WHAT YOU ARE ASKED TO DO: Output the records exactly as they appear, with no pictures included.

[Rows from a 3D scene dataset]
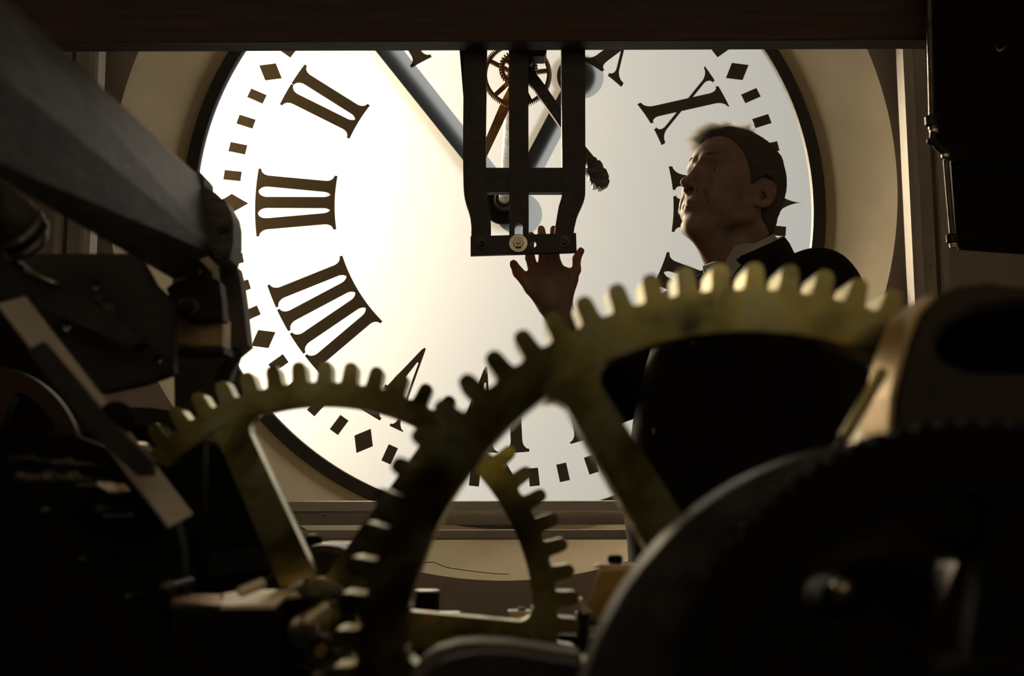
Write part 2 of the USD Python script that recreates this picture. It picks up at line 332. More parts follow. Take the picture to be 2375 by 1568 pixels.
ann = sg.Point(0, 0).buffer(R1, quad_segs=128).difference(sg.Point(0, 0).buffer(R0, quad_segs=128)).union(sg.box(-.3, .470, .3, .52).intersection(sg.Point(0, 0).buffer(.52)))
NUM = {1: ('I', [(I_, -.005)]), 2: ('II', [(I_, -.049), (I_, .050)]), 3: ('III', [(I_, -.0965), (I_, -.004), (I_, .088)]),
       4: ('IIII', [(I_, -.134), (I_, -.0265), (I_, .083), (I_, .190)]), 5: ('V', [(V0, 0)]), 6: ('VI', [(V0, -.14), (I_, .05)]),
       7: ('VII', [(V0, -.18), (I_, -.012), (I_, .09)]), 8: ('VIII', [(V0, -.245), (I_, -.045), (I_, .055), (I_, .155)]),
       9: ('IX', [(I_, -.105), (X0, .097)]), 10: ('X', [(X0, -.0)]), 11: ('XI', [(X0, -.09), (I_, .105)]), 12: ('XII', [(X0, -.14), (I_, .055), (I_, .155)])}
annI = sg.Point(0, 0).buffer(R1, quad_segs=128).difference(sg.Point(0, 0).buffer(R0, quad_segs=128)); annV = sg.Point(0, 0).buffer(R1, quad_segs=128)
def dialmark(g, hour, y0=DY - .0035, y1=DY - .001):
    """Local (t clockwise from outside, r) to the world (mirrored, as the dial is seen from behind)."""
    a = math.radians(30 * hour)
    def f(x, y, z=None):
        x, y = np.asarray(x), np.asarray(y)
        return DCX - (x * math.cos(a) + y * math.sin(a)), DCZ + (y * math.cos(a) - x * math.sin(a))
    from shapely.ops import transform
    return extrude_y(transform(f, g).buffer(0), y0, y1)
for h, (txt, parts) in NUM.items():
    g = unary_union([rot(p.intersection(annV if p is V0 else annI), a) for p, a in parts])
    obj('numeral', dialmark(g, h), enamelm, dial, smooth=False, label=f'black Roman numeral {txt}')
for k in range(60):
    if k % 5: obj('minute_mark', dialmark(sg.box(-.0144, .775, .0144, .8255), k / 5), enamelm, dial, smooth=False)
for h in range(1, 13):
    if h % 3: obj('hour_diamond', dialmark(sg.Polygon([(0, .8396), (-.0305, .8), (0, .7604), (.0305, .8)]), h), enamelm, dial, smooth=False)
    else:
        L = [(-.029 * (1 - u) ** 1.9, .7965 + .0735 * u) for u in np.linspace(0, 1, 12)]
        obj('quarter_star', dialmark(sg.Polygon(L + [(-x, y) for x, y in L[::-1][1:]] + [(0, .747)]), h), enamelm, dial, smooth=False)

# hands outside the glass (their shadows and silhouettes show through it)
HY, HY2 = DY + .10, DY + .045
def barpoly(p, q, w0, w1): 
    p, q = np.array(p), np.array(q); d = (q - p) / np.linalg.norm(q - p); n = np.array([-d[1], d[0]])
    return sg.Polygon([p + n * w0, q + n * w1, q - n * w1, p - n * w0])
SHX, SHZ = math.tan(SUN_AZ) * (HY - DY), math.tan(SUN_EL) / math.cos(SUN_AZ) * (HY - DY)
def shadow_px(pts):   # where the hand lies, from where its shadow on the glass shows
    return px(pts, DY) + [SHX, SHZ]
hub = np.array([DCX, DCZ])
d1 = np.array([-(1199 - 911), 490 - 117.]); d1 /= np.linalg.norm(d1); d2 = np.array([1338 - 1184, 481 - 182.]); d2 /= np.linalg.norm(d2)
mh = thing('minute_hand', 'long straight minute hand, a grey shadow through the glass running up left from the hub', 'clock hand', (DCX, HY, DCZ))
obj('blade', extrude_y(barpoly(hub, hub + d1 * .76, .030, .034).union(barpoly(hub + d1 * .7, hub + d1 * .82, .034, .002)), HY, HY + .012, .002), blackp, mh)
obj('boss', extrude_y(disc(DCX, DCZ, .064), HY - .01, HY + .02, .003), blackp, mh)
hh = thing('hour_hand', 'short hour hand with a round disc end, shadowed through the glass beside the gear bracket', 'clock hand', (DCX, HY2, DCZ))
obj('blade', extrude_y(barpoly(hub, hub + d2 * .44, .030, .030), HY2, HY2 + .012, .002), blackp, hh)
obj('disc', extrude_y(disc(*(hub + d2 * .450), .068), HY2, HY2 + .012, .002), blackp, hh)
# ---------------------------------------------------------------- beam, bracket and motion work in front of the dial
def local(Y, *pts): return tuple(np.array([at(*p, Y) for p in pts]).mean(0))
bm = thing('ceiling_beam', 'dark reddish-brown wooden beam across the top of the view', 'beam', (0, 2.09, 1.84))
g = pxpoly([(-700, 123.5), (3100, 111), (3100, -260), (-700, -260)], 2.14)
obj('plank', extrude_y(g, 2.094, 2.14, .0015), wood, bm, smooth=False)
obj('upper_plank', extrude_y(pxpoly([(-700, -10), (3100, -22), (3100, -400), (-700, -400)], 2.12), 2.05, 2.0935, .003), wood, bm, smooth=False)

BY = 2.15
br = thing('gear_bracket', 'black iron hanging bracket with two bent posts and a bolted foot plate', 'bracket', at(1205, 300, BY))
Lp = [(1076, 100), (1075, 180), (1073.8, 300), (1074, 385), (1074.8, 430), (1076, 448), (1078, 462), (1082, 476), (1087, 490), (1091, 506), (1093, 525), (1093, 560), (1138.4, 560), (1138.4, 520), (1137.5, 498), (1134, 474), (1130.5, 456), (1129, 445), (1126.8, 388), (1126.8, 300), (1129.4, 100)]
Rp = [(1302, 100), (1303, 250), (1304.4, 388), (1305, 445), (1301.5, 460), (1296, 478), (1292, 500), (1288, 525), (1285, 560), (1329, 560), (1332, 530), (1336, 513), (1340, 497), (1345, 485), (1351, 472), (1356, 460), (1357.6, 450), (1358, 370), (1357.4, 180), (1357.4, 100)]
for P in (Lp, Rp): obj('bent_post', plate(P, BY, .034, bev=.0015), bracket_iron, br, smooth=30)
slot = sg.LineString(px([(1202.8, 527), (1202.8, 575)], BY)).buffer(.0073)
obj('centre_bar', plate([(1180, 100), (1225.5, 100), (1225.8, 300), (1226.5, 566), (1181, 566)], BY - .002, .022, bev=.001, holes=[slot]), bracket_iron, br, smooth=30)
obj('cross_bar', plate([(1122, 388.5), (1309, 388.5), (1309, 445), (1122, 445)], BY + .003, .024, bev=.0012), bracket_iron, br, smooth=30)
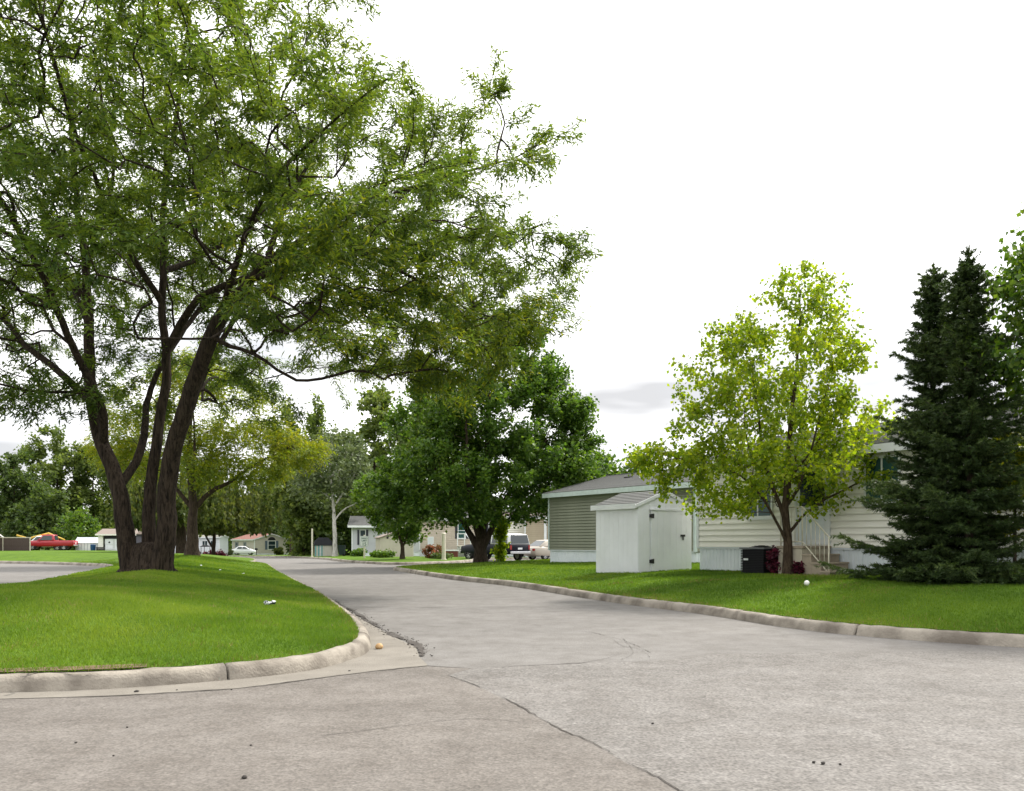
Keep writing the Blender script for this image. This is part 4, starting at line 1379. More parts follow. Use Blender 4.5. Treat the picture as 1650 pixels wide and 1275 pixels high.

SOLUTION FOR THIS EXERCISE:
Write part 2 of the USD Python script that recreates this picture. It picks up at line 332. More parts follow. Take the picture to be 2375 by 1568 pixels.
ann = sg.Point(0, 0).buffer(R1, quad_segs=128).difference(sg.Point(0, 0).buffer(R0, quad_segs=128)).union(sg.box(-.3, .470, .3, .52).intersection(sg.Point(0, 0).buffer(.52)))
NUM = {1: ('I', [(I_, -.005)]), 2: ('II', [(I_, -.049), (I_, .050)]), 3: ('III', [(I_, -.0965), (I_, -.004), (I_, .088)]),
       4: ('IIII', [(I_, -.134), (I_, -.0265), (I_, .083), (I_, .190)]), 5: ('V', [(V0, 0)]), 6: ('VI', [(V0, -.14), (I_, .05)]),
       7: ('VII', [(V0, -.18), (I_, -.012), (I_, .09)]), 8: ('VIII', [(V0, -.245), (I_, -.045), (I_, .055), (I_, .155)]),
       9: ('IX', [(I_, -.105), (X0, .097)]), 10: ('X', [(X0, -.0)]), 11: ('XI', [(X0, -.09), (I_, .105)]), 12: ('XII', [(X0, -.14), (I_, .055), (I_, .155)])}
annI = sg.Point(0, 0).buffer(R1, quad_segs=128).difference(sg.Point(0, 0).buffer(R0, quad_segs=128)); annV = sg.Point(0, 0).buffer(R1, quad_segs=128)
def dialmark(g, hour, y0=DY - .0035, y1=DY - .001):
    """Local (t clockwise from outside, r) to the world (mirrored, as the dial is seen from behind)."""
    a = math.radians(30 * hour)
    def f(x, y, z=None):
        x, y = np.asarray(x), np.asarray(y)
        return DCX - (x * math.cos(a) + y * math.sin(a)), DCZ + (y * math.cos(a) - x * math.sin(a))
    from shapely.ops import transform
    return extrude_y(transform(f, g).buffer(0), y0, y1)
for h, (txt, parts) in NUM.items():
    g = unary_union([rot(p.intersection(annV if p is V0 else annI), a) for p, a in parts])
    obj('numeral', dialmark(g, h), enamelm, dial, smooth=False, label=f'black Roman numeral {txt}')
for k in range(60):
    if k % 5: obj('minute_mark', dialmark(sg.box(-.0144, .775, .0144, .8255), k / 5), enamelm, dial, smooth=False)
for h in range(1, 13):
    if h % 3: obj('hour_diamond', dialmark(sg.Polygon([(0, .8396), (-.0305, .8), (0, .7604), (.0305, .8)]), h), enamelm, dial, smooth=False)
    else:
        L = [(-.029 * (1 - u) ** 1.9, .7965 + .0735 * u) for u in np.linspace(0, 1, 12)]
        obj('quarter_star', dialmark(sg.Polygon(L + [(-x, y) for x, y in L[::-1][1:]] + [(0, .747)]), h), enamelm, dial, smooth=False)

# hands outside the glass (their shadows and silhouettes show through it)
HY, HY2 = DY + .10, DY + .045
def barpoly(p, q, w0, w1): 
    p, q = np.array(p), np.array(q); d = (q - p) / np.linalg.norm(q - p); n = np.array([-d[1], d[0]])
    return sg.Polygon([p + n * w0, q + n * w1, q - n * w1, p - n * w0])
SHX, SHZ = math.tan(SUN_AZ) * (HY - DY), math.tan(SUN_EL) / math.cos(SUN_AZ) * (HY - DY)
def shadow_px(pts):   # where the hand lies, from where its shadow on the glass shows
    return px(pts, DY) + [SHX, SHZ]
hub = np.array([DCX, DCZ])
d1 = np.array([-(1199 - 911), 490 - 117.]); d1 /= np.linalg.norm(d1); d2 = np.array([1338 - 1184, 481 - 182.]); d2 /= np.linalg.norm(d2)
mh = thing('minute_hand', 'long straight minute hand, a grey shadow through the glass running up left from the hub', 'clock hand', (DCX, HY, DCZ))
obj('blade', extrude_y(barpoly(hub, hub + d1 * .76, .030, .034).union(barpoly(hub + d1 * .7, hub + d1 * .82, .034, .002)), HY, HY + .012, .002), blackp, mh)
obj('boss', extrude_y(disc(DCX, DCZ, .064), HY - .01, HY + .02, .003), blackp, mh)
hh = thing('hour_hand', 'short hour hand with a round disc end, shadowed through the glass beside the gear bracket', 'clock hand', (DCX, HY2, DCZ))
obj('blade', extrude_y(barpoly(hub, hub + d2 * .44, .030, .030), HY2, HY2 + .012, .002), blackp, hh)
obj('disc', extrude_y(disc(*(hub + d2 * .450), .068), HY2, HY2 + .012, .002), blackp, hh)
# ---------------------------------------------------------------- beam, bracket and motion work in front of the dial
def local(Y, *pts): return tuple(np.array([at(*p, Y) for p in pts]).mean(0))
bm = thing('ceiling_beam', 'dark reddish-brown wooden beam across the top of the view', 'beam', (0, 2.09, 1.84))
g = pxpoly([(-700, 123.5), (3100, 111), (3100, -260), (-700, -260)], 2.14)
obj('plank', extrude_y(g, 2.094, 2.14, .0015), wood, bm, smooth=False)
obj('upper_plank', extrude_y(pxpoly([(-700, -10), (3100, -22), (3100, -400), (-700, -400)], 2.12), 2.05, 2.0935, .003), wood, bm, smooth=False)

BY = 2.15
br = thing('gear_bracket', 'black iron hanging bracket with two bent posts and a bolted foot plate', 'bracket', at(1205, 300, BY))
Lp = [(1076, 100), (1075, 180), (1073.8, 300), (1074, 385), (1074.8, 430), (1076, 448), (1078, 462), (1082, 476), (1087, 490), (1091, 506), (1093, 525), (1093, 560), (1138.4, 560), (1138.4, 520), (1137.5, 498), (1134, 474), (1130.5, 456), (1129, 445), (1126.8, 388), (1126.8, 300), (1129.4, 100)]
Rp = [(1302, 100), (1303, 250), (1304.4, 388), (1305, 445), (1301.5, 460), (1296, 478), (1292, 500), (1288, 525), (1285, 560), (1329, 560), (1332, 530), (1336, 513), (1340, 497), (1345, 485), (1351, 472), (1356, 460), (1357.6, 450), (1358, 370), (1357.4, 180), (1357.4, 100)]
for P in (Lp, Rp): obj('bent_post', plate(P, BY, .034, bev=.0015), bracket_iron, br, smooth=30)
slot = sg.LineString(px([(1202.8, 527), (1202.8, 575)], BY)).buffer(.0073)
obj('centre_bar', plate([(1180, 100), (1225.5, 100), (1225.8, 300), (1226.5, 566), (1181, 566)], BY - .002, .022, bev=.001, holes=[slot]), bracket_iron, br, smooth=30)
obj('cross_bar', plate([(1122, 388.5), (1309, 388.5), (1309, 445), (1122, 445)], BY + .003, .024, bev=.0012), bracket_iron, br, smooth=30)
Keep writing the Blender script for this image. This is part 4, starting at line 1379. More parts follow. Use Blender 4.5. Treat the picture as 1650 pixels wide and 1275 pixels high.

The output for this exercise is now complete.